Material provided.
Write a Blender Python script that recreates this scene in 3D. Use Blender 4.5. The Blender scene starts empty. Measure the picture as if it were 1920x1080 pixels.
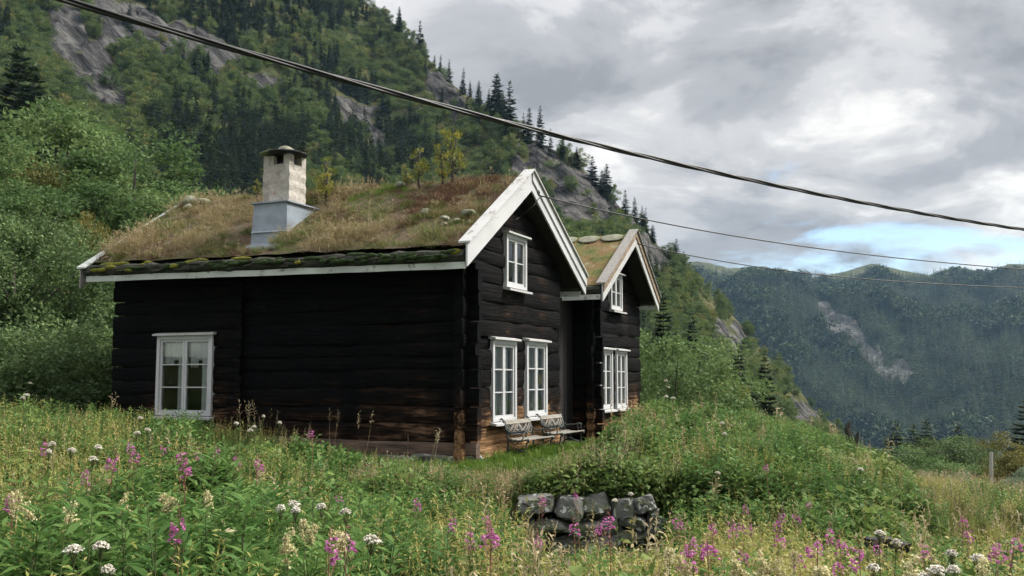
import bpy, math, random
import numpy as np
from mathutils import Vector, Matrix

# ------------------------------------------------------------------ camera, sky, sun, exposure
scn = bpy.context.scene
col = scn.collection
FPX, EZ = 1850.0, 1.35                      # focal length in pixels of a 1920 px wide picture, eye height
PITCH = math.atan(173 / FPX)
camd = bpy.data.cameras.new('camera'); cam = bpy.data.objects.new('camera', camd); col.objects.link(cam)
camd.sensor_width = 36.0; camd.lens = 36.0 * FPX / 1920.0
camd.clip_start = 0.1; camd.clip_end = 9000
cam.location = (0, 0, EZ); cam.rotation_euler = (math.pi / 2 + PITCH, 0, 0)
scn.camera = cam

SUN_EL, SUN_AZ = math.radians(48), math.radians(75)      # azimuth clockwise from +Y
world = bpy.data.worlds.new('World'); scn.world = world; world.use_nodes = True

def build_world():
    nt = world.node_tree; N = nt.nodes; Lk = nt.links; N.clear()
    def nd(t, **k):
        n = N.new(t)
        for a, b in k.items(): setattr(n, a, b)
        return n
    def mth(op, a, b=None, c=None):
        n = nd('ShaderNodeMath', operation=op)
        for i, x in enumerate((a, b, c)):
            if x is None: continue
            if isinstance(x, (int, float)): n.inputs[i].default_value = x
            else: Lk.new(x, n.inputs[i])
        return n.outputs[0]
    out = nd('ShaderNodeOutputWorld')
    sky = nd('ShaderNodeTexSky', sky_type='NISHITA'); sky.sun_disc = False
    sky.sun_elevation = SUN_EL; sky.sun_rotation = SUN_AZ; sky.air_density = 1.0; sky.dust_density = 0.1; sky.ozone_density = 2.0
    tc = nd('ShaderNodeTexCoord'); sp = nd('ShaderNodeSeparateXYZ'); Lk.new(tc.outputs['Generated'], sp.inputs[0])
    zz = mth('ADD', mth('MAXIMUM', sp.outputs[2], 0.0), 0.30)
    cb = nd('ShaderNodeCombineXYZ')
    Lk.new(mth('DIVIDE', sp.outputs[0], zz), cb.inputs[0]); Lk.new(mth('DIVIDE', sp.outputs[1], zz), cb.inputs[1])
    def noise(scale, detail, rough, dist, off):
        mp = nd('ShaderNodeMapping'); mp.inputs['Location'].default_value = off
        Lk.new(cb.outputs[0], mp.inputs[0])
        n = nd('ShaderNodeTexNoise'); n.inputs['Scale'].default_value = scale; n.inputs['Detail'].default_value = detail
        n.inputs['Roughness'].default_value = rough; n.inputs['Distortion'].default_value = dist
        Lk.new(mp.outputs[0], n.inputs['Vector']); return n.outputs['Fac']
    def ramp(fac, stops):
        r = nd('ShaderNodeValToRGB'); e = r.color_ramp.elements
        while len(e) < len(stops): e.new(0.5)
        for el, (p, c) in zip(e, stops):
            el.position = p; el.color = (*c, 1) if len(c) == 3 else c
        r.color_ramp.interpolation = 'EASE'
        Lk.new(fac, r.inputs[0]); return r.outputs[0]
    big = noise(1.25, 3, 0.5, 0.3, SKY_OFF)
    fine = noise(3.4, 10, 0.60, 0.35, (38.2, 24.7, 0))
    lit = mth('ADD', mth('MULTIPLY', big, 0.50), mth('MULTIPLY', fine, 0.50))
    cloud = ramp(lit, [(0.40, (0.074, 0.076, 0.081)), (0.475, (0.105, 0.107, 0.112)), (0.53, (0.150, 0.150, 0.152)), (0.61, (0.245, 0.241, 0.232))])
    cov = noise(1.7, 8, 0.55, 0.5, (63.2, 32.7, 0))
    cov = mth('ADD', cov, mth('MULTIPLY', mth('MINIMUM', sp.outputs[2], 0.35), 1.1))
    mask = ramp(cov, [(0.505, (0, 0, 0)), (0.60, (1, 1, 1))])
    b1 = nd('ShaderNodeBackground'); Lk.new(sky.outputs[0], b1.inputs[0]); b1.inputs[1].default_value = 0.036
    b2 = nd('ShaderNodeBackground'); Lk.new(cloud, b2.inputs[0])
    # overcast cloud deck: brighter towards the zenith
    Lk.new(mth('ADD', mth('MULTIPLY', mth('POWER', mth('MAXIMUM', sp.outputs[2], 0.0), 2.0), 1.9), 0.80), b2.inputs[1])
    mx = nd('ShaderNodeMixShader'); Lk.new(mask, mx.inputs[0]); Lk.new(b1.outputs[0], mx.inputs[1]); Lk.new(b2.outputs[0], mx.inputs[2])
    Lk.new(mx.outputs[0], out.inputs[0])
SKY_OFF = (22.89, 35.03, 0)
build_world()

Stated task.
Only the lines from the top of the data through the line with "from mathutils import Vector, Matrix" should be quoted, exactly and with both ends kept; skip the pictures.

Solution to this exercise.
Write a Blender Python script that recreates this scene in 3D. Use Blender 4.5. The Blender scene starts empty. Measure the picture as if it were 1920x1080 pixels.
import bpy, math, random
import numpy as np
from mathutils import Vector, Matrix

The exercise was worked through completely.